Colton, who began writing and performing songs in and around the Dallas pubs and coffee houses as a teen, says he feels an affinity for Clarkson, especially after her pop-to-rock transformation with her "Breakaway" CD.

"I've never toured with someone my own age," he says.

The list of huge stadium acts Colton has opened for include Dave Matthews, Maroon 5, Train, John Mayer and now Clarkson.

"There's a lot of parallels with what she's going through as an artist and what I'm going through in my career, but with me it's obviously at a much lesser extent," he explains. "Kelly and I come from similar places and have a similar history. And hopefully, we're both going in similar directions with our careers."

It's that familiar history, Colton insists, that won over Clarkson when she was scouting for her tour this spring.

"From what we understand, Kelly was given a stack of CDs and ours is the only one she liked," he muses. "With the first tour, she was consciously looking for an underground, raw band to open for her."

Clarkson found what she was looking for with the roots-rock sound of GCB. Armed with the CD "Drive," the group—vocalist and guitarist Colton, drummer John Elder, bassist Ryan Tallent, guitarist Aben Eubanks and pianist John Lancaster—has drawn comparisons to artists ranging from Tom Petty and the Heartbreakers to Oasis.

"We didn't know what to expect when we found out she wanted us to tour with her," Colton says. "The guys in the band all loved that first song on 'Breakaway'—'Since You Were Gone'—but we weren't sure if we were a good fit. But when we got out there, it just worked. We're playing almost the same style set we played opening for Dave Matthews and it still works."

Having toured with Clarkson for months and asked back for a second round of shows this summer, Colton says he has a newfound respect for the morphed "American Idol."

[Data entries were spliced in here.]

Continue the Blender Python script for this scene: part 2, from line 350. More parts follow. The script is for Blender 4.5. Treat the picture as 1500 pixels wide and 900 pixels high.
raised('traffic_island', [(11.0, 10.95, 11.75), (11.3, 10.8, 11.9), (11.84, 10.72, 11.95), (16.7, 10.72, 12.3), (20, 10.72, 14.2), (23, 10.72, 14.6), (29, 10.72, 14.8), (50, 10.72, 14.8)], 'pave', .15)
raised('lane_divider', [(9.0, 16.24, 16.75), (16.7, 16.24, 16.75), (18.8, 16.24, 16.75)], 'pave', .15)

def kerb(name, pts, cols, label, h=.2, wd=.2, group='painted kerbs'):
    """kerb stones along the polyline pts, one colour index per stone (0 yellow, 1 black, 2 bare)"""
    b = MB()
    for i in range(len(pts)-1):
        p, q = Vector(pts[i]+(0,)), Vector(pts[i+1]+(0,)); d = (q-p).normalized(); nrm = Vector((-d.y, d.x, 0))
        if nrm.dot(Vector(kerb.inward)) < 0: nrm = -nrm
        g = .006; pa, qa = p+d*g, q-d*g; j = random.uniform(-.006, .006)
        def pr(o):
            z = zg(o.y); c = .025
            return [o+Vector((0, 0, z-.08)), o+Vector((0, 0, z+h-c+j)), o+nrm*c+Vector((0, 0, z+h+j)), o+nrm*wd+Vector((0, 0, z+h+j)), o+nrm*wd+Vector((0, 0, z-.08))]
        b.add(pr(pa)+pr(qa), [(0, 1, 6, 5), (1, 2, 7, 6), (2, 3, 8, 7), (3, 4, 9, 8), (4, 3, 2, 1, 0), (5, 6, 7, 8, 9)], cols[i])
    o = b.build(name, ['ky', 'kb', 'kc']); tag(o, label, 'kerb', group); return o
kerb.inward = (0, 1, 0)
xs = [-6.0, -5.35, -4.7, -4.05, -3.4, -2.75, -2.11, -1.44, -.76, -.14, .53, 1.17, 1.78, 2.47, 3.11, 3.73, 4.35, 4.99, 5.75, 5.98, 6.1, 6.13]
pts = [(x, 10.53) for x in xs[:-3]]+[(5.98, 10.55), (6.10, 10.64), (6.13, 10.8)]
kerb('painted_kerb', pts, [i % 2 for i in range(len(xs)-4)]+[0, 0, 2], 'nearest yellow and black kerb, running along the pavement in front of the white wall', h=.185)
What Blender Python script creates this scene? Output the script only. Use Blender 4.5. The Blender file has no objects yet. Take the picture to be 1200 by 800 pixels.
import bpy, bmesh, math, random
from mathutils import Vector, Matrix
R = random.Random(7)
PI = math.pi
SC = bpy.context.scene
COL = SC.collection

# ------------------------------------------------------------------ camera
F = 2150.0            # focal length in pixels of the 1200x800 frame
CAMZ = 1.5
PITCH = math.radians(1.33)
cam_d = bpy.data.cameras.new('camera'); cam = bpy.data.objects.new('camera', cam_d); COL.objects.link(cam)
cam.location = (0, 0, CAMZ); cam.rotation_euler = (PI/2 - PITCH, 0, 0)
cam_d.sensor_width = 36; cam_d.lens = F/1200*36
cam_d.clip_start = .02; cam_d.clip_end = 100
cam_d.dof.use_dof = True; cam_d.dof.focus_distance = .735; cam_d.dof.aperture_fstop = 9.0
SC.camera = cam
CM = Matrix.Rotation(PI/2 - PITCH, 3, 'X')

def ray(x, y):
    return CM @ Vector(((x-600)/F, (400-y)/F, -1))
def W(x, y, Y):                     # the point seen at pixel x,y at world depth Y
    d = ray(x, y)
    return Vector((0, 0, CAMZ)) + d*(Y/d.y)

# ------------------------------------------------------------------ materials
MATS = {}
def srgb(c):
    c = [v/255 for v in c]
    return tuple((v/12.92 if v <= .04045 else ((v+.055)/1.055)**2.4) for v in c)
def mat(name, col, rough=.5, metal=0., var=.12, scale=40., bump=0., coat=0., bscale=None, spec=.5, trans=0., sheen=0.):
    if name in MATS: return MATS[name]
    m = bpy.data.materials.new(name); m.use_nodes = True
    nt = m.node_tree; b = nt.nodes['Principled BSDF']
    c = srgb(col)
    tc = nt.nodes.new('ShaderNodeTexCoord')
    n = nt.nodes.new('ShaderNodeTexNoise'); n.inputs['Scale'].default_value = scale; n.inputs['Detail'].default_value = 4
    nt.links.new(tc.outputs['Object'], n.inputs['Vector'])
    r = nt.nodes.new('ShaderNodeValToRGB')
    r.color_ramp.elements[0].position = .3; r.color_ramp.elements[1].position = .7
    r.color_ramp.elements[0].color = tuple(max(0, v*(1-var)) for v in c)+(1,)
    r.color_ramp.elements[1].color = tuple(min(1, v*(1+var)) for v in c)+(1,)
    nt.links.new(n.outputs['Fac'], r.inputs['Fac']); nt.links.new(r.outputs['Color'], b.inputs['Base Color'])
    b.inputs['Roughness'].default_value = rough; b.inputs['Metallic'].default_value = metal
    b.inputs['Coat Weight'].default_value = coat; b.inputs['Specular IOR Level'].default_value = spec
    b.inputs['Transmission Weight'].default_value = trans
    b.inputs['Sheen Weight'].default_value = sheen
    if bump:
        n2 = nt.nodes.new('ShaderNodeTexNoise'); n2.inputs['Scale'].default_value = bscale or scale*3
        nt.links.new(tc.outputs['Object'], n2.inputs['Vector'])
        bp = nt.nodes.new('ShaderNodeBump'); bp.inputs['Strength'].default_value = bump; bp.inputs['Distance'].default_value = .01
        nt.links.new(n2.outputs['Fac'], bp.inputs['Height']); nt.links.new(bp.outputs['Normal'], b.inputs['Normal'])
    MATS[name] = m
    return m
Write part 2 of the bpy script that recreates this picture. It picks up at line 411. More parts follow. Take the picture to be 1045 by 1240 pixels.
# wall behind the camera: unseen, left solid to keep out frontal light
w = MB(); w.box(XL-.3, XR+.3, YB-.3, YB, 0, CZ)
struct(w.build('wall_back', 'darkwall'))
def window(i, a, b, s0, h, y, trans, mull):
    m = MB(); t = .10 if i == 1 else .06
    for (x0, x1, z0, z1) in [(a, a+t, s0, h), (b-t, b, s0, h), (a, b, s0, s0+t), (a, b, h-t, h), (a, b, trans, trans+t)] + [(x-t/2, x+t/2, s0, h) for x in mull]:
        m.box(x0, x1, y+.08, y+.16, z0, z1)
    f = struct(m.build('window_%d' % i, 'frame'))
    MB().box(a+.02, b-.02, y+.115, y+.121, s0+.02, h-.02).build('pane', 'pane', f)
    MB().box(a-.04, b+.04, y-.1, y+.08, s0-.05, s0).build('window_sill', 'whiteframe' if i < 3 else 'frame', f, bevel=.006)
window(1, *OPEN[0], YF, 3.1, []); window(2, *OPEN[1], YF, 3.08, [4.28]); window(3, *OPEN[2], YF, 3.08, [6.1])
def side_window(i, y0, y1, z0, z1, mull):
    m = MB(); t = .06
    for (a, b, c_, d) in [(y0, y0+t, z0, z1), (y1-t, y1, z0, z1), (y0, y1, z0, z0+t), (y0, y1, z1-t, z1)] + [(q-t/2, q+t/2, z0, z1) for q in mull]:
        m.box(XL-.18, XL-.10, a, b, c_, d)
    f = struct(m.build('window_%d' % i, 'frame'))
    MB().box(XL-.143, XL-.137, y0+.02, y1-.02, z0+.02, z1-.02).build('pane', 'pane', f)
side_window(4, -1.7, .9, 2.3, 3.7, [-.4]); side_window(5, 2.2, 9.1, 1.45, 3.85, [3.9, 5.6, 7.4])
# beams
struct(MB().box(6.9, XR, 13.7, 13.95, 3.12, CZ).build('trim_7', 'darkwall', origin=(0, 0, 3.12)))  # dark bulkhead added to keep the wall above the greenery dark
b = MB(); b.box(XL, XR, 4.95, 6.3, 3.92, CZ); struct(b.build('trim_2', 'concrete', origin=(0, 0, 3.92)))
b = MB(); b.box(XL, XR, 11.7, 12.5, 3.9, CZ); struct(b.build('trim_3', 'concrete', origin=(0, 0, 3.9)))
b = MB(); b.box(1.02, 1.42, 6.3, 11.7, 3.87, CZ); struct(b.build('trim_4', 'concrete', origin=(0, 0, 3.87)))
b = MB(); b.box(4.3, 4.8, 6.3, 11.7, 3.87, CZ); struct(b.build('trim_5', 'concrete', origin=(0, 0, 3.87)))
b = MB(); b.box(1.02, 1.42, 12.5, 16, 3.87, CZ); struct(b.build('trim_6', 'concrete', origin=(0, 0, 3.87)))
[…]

"People admire her as an artist because she doesn't give a shit what people think and she's real," he says. "It comes across in her new album, it came across when she was on 'American Idol,' and it comes across when she's onstage," he says. "That's why a band like ours works as her opening act. She stands by what she believes is right and doesn't care what people may say."

Colton, armed with radio-friendly hits like "Morning Light" and "Cigarette," says he had that same don't-give-a-shit attitude when crafting "Drive" with veteran producer Brendan O'Brien (Bruce Springsteen, Black Crowes and Train).

"We didn't try to reinvent the wheel with this record," he says. "We tried to keep it simple and write simple songs that people can relate to."

As for the future, Colton says he'll take the slow-and-steady road with his music, instead of the manufactured star in a jar approach.

"You can make anybody a star these days with enough money behind it," he says. "We'll do what we have to do in order to stick around and to have longevity. We would rather be a slow-and-steady burn, instead of a flash in the pan."